Eolo Pons' work is sometimes associated with that of his philosophical mentor Carlos Giambiagi (1887–1965), a native of Uruguay who was known for his writings on art and aesthetics and for his small paintings of Misiones Province landscapes. From 1958-1964, together with indigenous painter Medardo Pantoja (1906–1976), Jorge Gnecco (1914–1965), and Luis Pellegrini, Eolo Pons established and taught at the Provincial Fine Arts School of Jujuy, in the Andeannorthwest of Argentina.
Tightly structured with carefully orchestrated color, Eolo Pons' landscapes, cityscapes and figurative works evoke, rather than describe, the nature and culture of his native Argentina. Eolo Pons' paintings and drawings retain the influence of Surrealism.
"Long ago in the year 1939, Eolo Pons introduced himself into the surrealist garden with the same discipline and respect he had given his academic training. The surrealism of Pons made incursions into the world of dreams, into the Freudian subconscious, being there he delved deeply into all the nooks and crannies of its purest orthodoxy.
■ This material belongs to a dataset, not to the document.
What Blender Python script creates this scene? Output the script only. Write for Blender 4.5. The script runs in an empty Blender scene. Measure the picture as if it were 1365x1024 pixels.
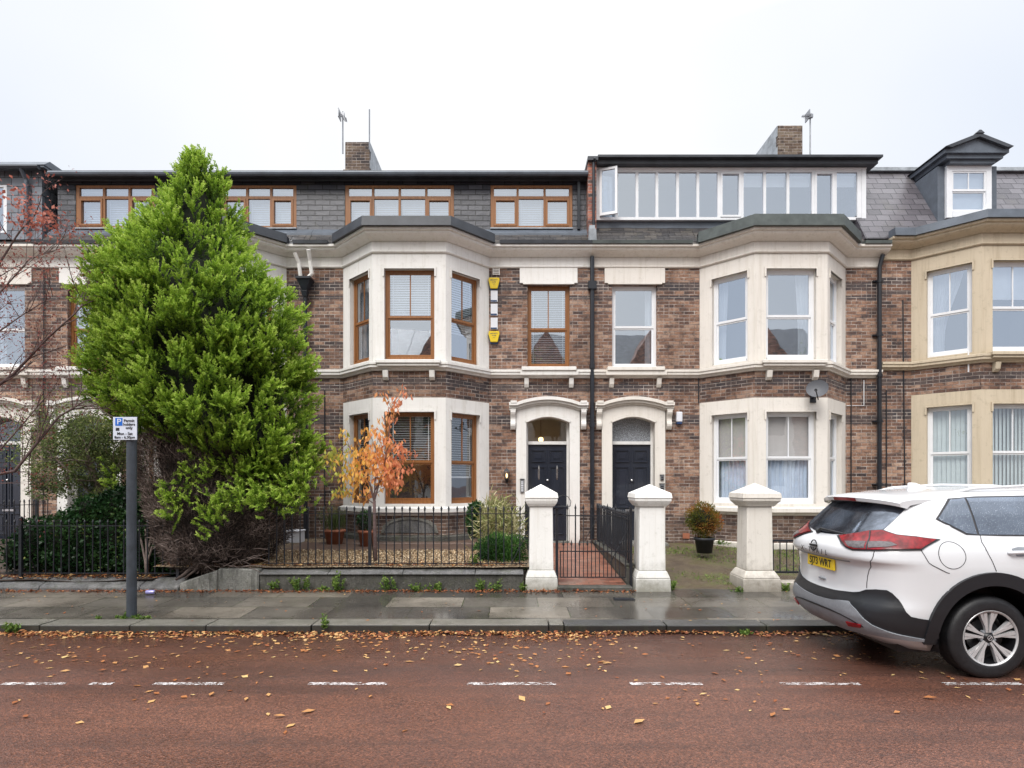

But afterwards these sub-real images remained in the background ignored because the artist chose not to borrow his fantasies from others. Still, the exercise that had driven Pons to excavate the mysterious served him in seeking out the soul of things, smoothing the way for him, by virtue of his technical resources and his never-abused and never-forgotten manual education. This man, who had spent time in the stillness and in the depths, knew that not all mystery is a dream. And thus, he set himself to look for that which hides in the landscape, that which floats in the unbounded atmosphere of a happy day, that which slips between words in order not to state aloud an intention or a sentiment.
In the landscapes of Eolo Pons, and in his figures, come and go the evocation of a mystery—a mystery that, perhaps, opens to us the doors of the landscape and brings us into the souls of the people. The sure thing is that we see it and feel it, as we see and feel the night in its most profound silence, as we see and feel the advance of a shadow as it crosses the path of a dream." – Rodrigo Bonome, Eolo Pons, Buenos Aires, 1973 (translated from the original Spanish).